Author: Julie Otsuka

 

First Edition: Alfred A. Knopf, 2011

 

This edition: Kindle edition

 

Original language: English

 

Awards:

2012 PEN/Faulkner Award for Fiction

2011 National Book Award finalist, fiction

Quotes:

“A girl must blend into a room: she must be present without appearing to exist” (Kindle loc. 77)

“Walk like the city, not like the farm” (loc. 83)

“Women are weak but mothers are strong.”  (loc. 83)

“By day we worked the orchards and fields but every night, while we slept, we returned home.” (loc. 340)

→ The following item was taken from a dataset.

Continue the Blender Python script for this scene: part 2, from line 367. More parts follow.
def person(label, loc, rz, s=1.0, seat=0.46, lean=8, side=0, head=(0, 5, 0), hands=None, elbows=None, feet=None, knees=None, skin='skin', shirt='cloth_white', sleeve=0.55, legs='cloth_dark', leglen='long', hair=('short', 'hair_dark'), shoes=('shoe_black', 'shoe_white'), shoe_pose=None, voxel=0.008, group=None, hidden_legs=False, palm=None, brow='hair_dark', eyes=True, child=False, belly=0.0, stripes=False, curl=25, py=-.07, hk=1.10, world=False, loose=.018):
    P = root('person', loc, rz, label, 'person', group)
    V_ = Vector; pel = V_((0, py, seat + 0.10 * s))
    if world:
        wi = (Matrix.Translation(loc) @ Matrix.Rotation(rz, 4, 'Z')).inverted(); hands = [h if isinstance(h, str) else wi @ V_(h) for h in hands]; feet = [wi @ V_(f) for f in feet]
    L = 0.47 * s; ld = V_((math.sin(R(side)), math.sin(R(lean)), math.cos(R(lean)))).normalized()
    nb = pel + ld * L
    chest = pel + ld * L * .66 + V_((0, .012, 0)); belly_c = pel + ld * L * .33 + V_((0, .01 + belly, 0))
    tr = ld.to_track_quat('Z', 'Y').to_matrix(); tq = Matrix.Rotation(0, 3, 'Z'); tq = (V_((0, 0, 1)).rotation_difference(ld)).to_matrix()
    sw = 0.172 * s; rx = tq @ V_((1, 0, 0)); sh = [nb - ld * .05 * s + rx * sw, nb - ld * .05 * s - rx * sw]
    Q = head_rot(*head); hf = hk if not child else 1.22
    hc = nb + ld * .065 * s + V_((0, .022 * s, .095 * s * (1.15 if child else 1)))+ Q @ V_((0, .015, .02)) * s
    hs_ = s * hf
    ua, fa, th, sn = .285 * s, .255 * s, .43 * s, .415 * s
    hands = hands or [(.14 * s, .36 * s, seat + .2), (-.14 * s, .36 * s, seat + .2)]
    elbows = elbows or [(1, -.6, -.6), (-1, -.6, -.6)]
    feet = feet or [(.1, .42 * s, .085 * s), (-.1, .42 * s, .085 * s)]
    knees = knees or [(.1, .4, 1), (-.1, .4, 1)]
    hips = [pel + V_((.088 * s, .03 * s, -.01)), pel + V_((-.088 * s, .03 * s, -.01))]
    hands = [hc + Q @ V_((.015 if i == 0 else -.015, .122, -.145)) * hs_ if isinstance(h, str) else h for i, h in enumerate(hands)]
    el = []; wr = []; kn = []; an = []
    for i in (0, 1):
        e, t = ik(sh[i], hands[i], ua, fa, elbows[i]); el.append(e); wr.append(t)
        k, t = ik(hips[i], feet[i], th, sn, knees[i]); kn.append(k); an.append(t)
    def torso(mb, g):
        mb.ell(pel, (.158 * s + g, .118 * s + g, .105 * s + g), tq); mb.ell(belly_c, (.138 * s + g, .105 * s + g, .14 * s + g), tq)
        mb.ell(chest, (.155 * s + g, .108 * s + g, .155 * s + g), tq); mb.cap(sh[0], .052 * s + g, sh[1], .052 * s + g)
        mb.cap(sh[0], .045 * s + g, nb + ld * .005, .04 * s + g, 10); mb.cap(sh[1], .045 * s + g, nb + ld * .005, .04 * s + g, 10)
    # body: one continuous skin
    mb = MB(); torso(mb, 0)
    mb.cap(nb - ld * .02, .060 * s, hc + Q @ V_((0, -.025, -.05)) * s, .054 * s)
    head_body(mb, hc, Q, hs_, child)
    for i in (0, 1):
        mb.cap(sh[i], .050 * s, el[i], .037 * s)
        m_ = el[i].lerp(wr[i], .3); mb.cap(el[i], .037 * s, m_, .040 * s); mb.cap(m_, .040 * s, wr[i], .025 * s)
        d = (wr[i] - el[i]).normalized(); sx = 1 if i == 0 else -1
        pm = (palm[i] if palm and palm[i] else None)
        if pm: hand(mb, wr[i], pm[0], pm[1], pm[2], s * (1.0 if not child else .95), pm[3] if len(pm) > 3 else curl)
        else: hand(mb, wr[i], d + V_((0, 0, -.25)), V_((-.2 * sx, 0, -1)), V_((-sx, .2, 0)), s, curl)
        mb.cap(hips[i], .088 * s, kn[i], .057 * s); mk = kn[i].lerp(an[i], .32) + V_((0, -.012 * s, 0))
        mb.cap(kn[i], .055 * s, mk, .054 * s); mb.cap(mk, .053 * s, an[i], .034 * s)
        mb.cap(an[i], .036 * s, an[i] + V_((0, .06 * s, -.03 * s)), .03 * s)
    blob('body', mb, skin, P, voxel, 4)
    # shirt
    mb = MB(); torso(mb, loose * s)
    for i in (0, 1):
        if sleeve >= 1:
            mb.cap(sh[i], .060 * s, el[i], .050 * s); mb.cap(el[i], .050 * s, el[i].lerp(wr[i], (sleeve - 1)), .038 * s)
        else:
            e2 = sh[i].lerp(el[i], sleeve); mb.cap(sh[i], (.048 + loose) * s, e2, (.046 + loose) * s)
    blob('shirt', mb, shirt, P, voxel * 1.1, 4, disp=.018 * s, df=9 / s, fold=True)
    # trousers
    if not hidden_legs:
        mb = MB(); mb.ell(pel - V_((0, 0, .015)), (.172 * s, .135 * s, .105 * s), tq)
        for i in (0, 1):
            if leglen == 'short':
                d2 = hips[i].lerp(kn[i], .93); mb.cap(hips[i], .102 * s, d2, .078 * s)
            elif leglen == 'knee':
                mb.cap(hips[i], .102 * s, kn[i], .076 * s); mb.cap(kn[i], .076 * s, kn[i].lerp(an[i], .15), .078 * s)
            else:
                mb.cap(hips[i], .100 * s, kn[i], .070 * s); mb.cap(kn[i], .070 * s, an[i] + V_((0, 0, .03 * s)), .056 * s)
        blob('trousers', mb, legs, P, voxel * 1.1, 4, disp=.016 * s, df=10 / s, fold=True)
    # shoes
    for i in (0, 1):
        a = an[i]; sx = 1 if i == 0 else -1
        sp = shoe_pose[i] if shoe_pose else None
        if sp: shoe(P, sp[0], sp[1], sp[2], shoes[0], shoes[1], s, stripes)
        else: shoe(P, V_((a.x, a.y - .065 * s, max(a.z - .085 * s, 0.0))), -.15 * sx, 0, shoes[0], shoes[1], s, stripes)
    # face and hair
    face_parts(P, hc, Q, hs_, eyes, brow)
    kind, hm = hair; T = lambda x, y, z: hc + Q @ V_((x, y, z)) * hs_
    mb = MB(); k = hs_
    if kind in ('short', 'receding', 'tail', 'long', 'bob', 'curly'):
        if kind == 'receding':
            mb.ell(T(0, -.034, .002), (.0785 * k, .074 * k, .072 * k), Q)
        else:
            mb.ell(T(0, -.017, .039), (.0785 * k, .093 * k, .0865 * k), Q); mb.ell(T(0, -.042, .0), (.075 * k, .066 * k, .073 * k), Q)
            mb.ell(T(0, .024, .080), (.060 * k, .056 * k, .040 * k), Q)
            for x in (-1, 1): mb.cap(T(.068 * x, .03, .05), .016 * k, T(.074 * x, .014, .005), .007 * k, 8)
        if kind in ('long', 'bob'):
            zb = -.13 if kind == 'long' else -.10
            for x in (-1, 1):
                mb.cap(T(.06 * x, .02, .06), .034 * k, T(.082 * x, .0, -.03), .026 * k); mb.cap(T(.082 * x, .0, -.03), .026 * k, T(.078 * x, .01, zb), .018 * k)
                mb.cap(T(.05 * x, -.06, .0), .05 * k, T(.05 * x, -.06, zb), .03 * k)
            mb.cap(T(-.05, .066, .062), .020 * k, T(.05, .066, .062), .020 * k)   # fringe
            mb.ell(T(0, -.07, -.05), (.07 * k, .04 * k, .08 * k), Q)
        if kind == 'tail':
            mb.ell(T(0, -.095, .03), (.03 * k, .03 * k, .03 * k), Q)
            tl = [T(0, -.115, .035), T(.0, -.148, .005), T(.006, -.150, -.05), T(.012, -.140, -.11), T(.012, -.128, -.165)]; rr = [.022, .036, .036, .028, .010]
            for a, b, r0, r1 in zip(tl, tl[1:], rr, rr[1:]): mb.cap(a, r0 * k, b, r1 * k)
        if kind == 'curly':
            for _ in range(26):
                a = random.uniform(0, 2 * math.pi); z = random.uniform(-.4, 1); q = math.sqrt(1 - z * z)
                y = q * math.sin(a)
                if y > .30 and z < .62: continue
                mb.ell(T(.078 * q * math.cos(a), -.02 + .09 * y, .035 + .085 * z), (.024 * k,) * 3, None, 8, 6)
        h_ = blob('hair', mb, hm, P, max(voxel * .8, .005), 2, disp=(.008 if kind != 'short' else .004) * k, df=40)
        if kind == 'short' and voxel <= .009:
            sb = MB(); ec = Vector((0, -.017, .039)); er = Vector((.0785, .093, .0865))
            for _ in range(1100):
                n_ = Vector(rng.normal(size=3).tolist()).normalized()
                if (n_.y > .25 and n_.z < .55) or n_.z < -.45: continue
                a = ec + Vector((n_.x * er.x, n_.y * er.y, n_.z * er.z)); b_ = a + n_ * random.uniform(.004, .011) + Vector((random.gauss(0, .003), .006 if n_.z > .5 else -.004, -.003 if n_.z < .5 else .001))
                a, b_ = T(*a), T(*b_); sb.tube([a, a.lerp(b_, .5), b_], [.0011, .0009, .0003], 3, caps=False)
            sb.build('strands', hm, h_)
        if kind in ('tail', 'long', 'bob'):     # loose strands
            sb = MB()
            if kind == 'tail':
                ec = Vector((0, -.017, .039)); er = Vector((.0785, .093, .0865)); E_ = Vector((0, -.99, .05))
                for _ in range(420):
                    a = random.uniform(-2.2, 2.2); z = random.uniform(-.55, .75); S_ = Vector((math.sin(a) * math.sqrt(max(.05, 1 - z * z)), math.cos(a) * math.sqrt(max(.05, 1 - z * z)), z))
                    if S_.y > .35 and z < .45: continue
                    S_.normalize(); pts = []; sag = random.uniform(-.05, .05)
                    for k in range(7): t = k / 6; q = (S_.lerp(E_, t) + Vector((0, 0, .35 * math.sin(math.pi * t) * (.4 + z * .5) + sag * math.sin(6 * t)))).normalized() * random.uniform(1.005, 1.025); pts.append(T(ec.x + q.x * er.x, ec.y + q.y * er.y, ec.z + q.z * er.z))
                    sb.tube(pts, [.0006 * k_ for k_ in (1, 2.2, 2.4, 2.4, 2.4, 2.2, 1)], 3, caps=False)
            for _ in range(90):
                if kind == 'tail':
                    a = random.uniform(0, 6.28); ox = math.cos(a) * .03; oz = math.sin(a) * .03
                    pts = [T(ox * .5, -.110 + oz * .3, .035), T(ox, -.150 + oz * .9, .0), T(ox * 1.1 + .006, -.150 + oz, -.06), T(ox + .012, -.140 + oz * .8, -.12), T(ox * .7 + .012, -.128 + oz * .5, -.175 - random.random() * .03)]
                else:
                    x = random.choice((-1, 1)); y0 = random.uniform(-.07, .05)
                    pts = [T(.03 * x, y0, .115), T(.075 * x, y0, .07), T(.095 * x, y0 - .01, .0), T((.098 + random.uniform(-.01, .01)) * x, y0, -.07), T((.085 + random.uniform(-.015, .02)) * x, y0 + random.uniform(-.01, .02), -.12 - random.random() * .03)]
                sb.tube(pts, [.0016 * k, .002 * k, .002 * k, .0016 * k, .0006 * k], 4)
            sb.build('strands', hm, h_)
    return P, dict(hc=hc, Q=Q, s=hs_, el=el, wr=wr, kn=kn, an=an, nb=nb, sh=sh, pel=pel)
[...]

“Because the only way to resist, our husbands have taught us, is by not resisting.” (loc. 607)

 

Opinion:

Wonderful! I love the way it was told in first person plural.  It was like sitting around a group of woman drinking tea and listening to all of them tell their story- all at once.  It felt like a conversation.  There was no real storyline, just the life of Japanese immigrants, their struggles, their ways of coping with homesickness, and how they tried to assimilate and understand American culture.  Very informative and quick read.  It kind of felt like something you would read for a college course, but the kind of assignment you end up enjoying.

Great read!

 

Notes:

Some of the women mention wearing lead face powder, so I went looking around the Internet for information.  I found a page on The cultural history of cosmetics in Japan.  Lead- based face powder was first created by a Buddhist priest in 692 and became popular first among the royal families and then among urban dwellers.  Women wore face powder, plucked and painted their eyebrows, and blackened their teeth, known as ohaguro.

Ohaguro was a rite of passage for females.  A woman would blacken her teeth either soon before or after their wedding.  They also shaved their eyebrows after their first child was born.  Both practices were outlawed in 1870, during the Meiji period.